かんとこうブログ
2025.01.08
うるち米ともち米の違い・・再びアミロースとアミロペクチンの話
お正月には日本人のほとんどがお雑煮を食べたのではないかと思います。餅はもち米を蒸かしたものを搗いて作られますが、うるち米ではなかなか餅にはならないようです。そこで一般に食するうるち米とどこが違うのか調べてみましたのでご紹介したいと思います。
答えを一言で言えば、今日のタイトルに書いた通り、組成の違い、より具体的にはアミロースとアミロペクチンの比率の違いということになります。このアミロースとアミロペクチンについては、昨年の今頃、わらび餅とくず餅の違いについて書いておりますので、そちらもご覧いただけると幸いです。うるち米ともち米の違いはネットで調べるとすぐに多くのサイトで紹介されており、ほぼ同し内容です。代表例としてDelishKitchenさんのサイトから引用させてもらいます。
両者の違いは、「もち米は主成分であるでんぷんのほぼすべてがアミロペクチンであるのに対し、うるち米はアミロースとアミロペクチンの比率がおよそ2:8である」ことです。アミロースが水に溶解するのに対し、アミロペクチンは溶解しないということが食感に大きな差を生んでいるのです。ここで少し化学の話を書きます。アミロースとアミロペクチンの違いを下図に示します。(これは昨年の「わらび餅とくず餅の違い」に載せた図と同じです)

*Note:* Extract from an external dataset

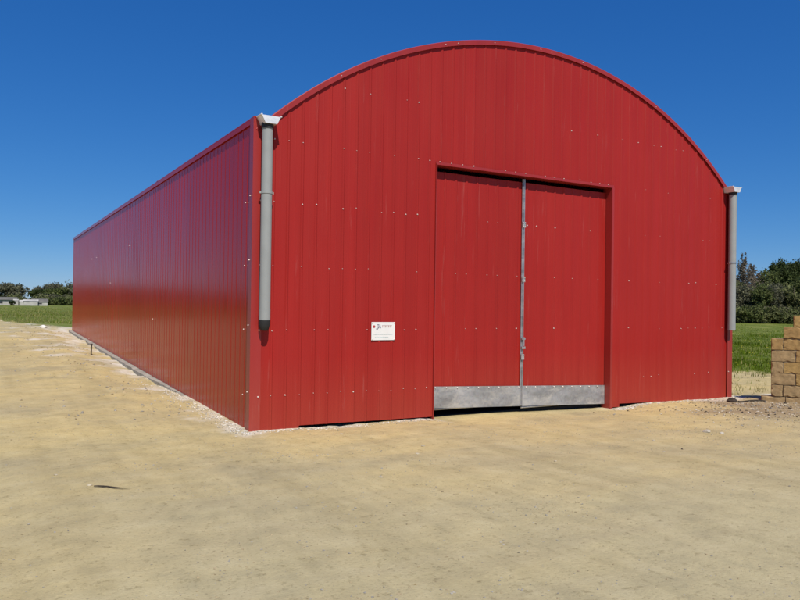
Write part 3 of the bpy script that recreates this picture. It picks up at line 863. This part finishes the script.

分子を構成するひとつひとつの単位は同じグルコースですが、これが連なって巨大化した時の構造が直線なのか枝分かれしているのかで大きく性質が異なるということです。アミロペクチンの方は水にとけないため糊状になりますが、アミロースは水に溶けるのでサラサラになると思っていただければよいと思います。うるち米は約2割がアミロースなので、もち米に比べると餅状にはなりにくいという訳です。
話はここでは終わりません。うるち米は約2割がアミロースであるということでしたが、当然種類によって差があります。これもネットでは簡単に見つかりました。diet-safariさんのサイトから引用させていただいた内容を下図に示します。
さまざまなうるち米の種類をアミロースの含有率に従って4つの区分に分類しています。有名ブランドを赤字で表していますが、比較的低アミロース側に多いように見えます。つまりアミロースが少ない方がうまいのかと思われるかもしれませんが、物事はさほど簡単ではありません。お米の「うまさ」は食感や味など多くの要素がありますが、アミロース含有率が大きく影響するのは、もちもち感だけになります。味は遊離アミノ酸の種類と量、そして食感もでんぷん量やタンパク質量が関係してきます。さらにアミロース含有率自体も生育環境で左右されるとあります。「うまい米」は簡単には語れないのです。
そこで、うるち米の組成についてもう少し細かいデータを探してみました。1992年の文献で少し古いのですが、よいデータがありました。(下図)
この論文は富山県農業試験場の方が、2種類の施肥条件(生育環境)で栽培した3種類の稲のアミロース含有率とタンパク質含有率を調べたデータです。上方に赤線で示したアミロース含有率は稲の種類で異なることはもちろんですが、米粒の厚さ(大きさ)によっても変化し、大きいほとアミロースが多くなります。より粘り気がすくなくなるということになります。また中段に示したタンパク質含有率は、米粒の厚さ(大きさ)が大きいほど少なくなります。タンパク質が多くなるとパサパサしてきますので、よりもっちりしてくることになります。この両者が互いに補完するような関係にありますので、これも一概に米粒の大小で食感を論じることはできないようです。
話がもち米とうるち米の話からどんどんと逸れてしまいました。しかしながら、うるち米についてはアミロース含有率やタンパク質含有率はもちろん、生育環境や米粒の大きさでもアミロース含有率が変化することが解りました。つまりうまい米を作るというのは単なる品種だけの話ではないということです。生育環境に配慮してコメを育てておられる農家の方のご苦労に敬意を表したいと思います。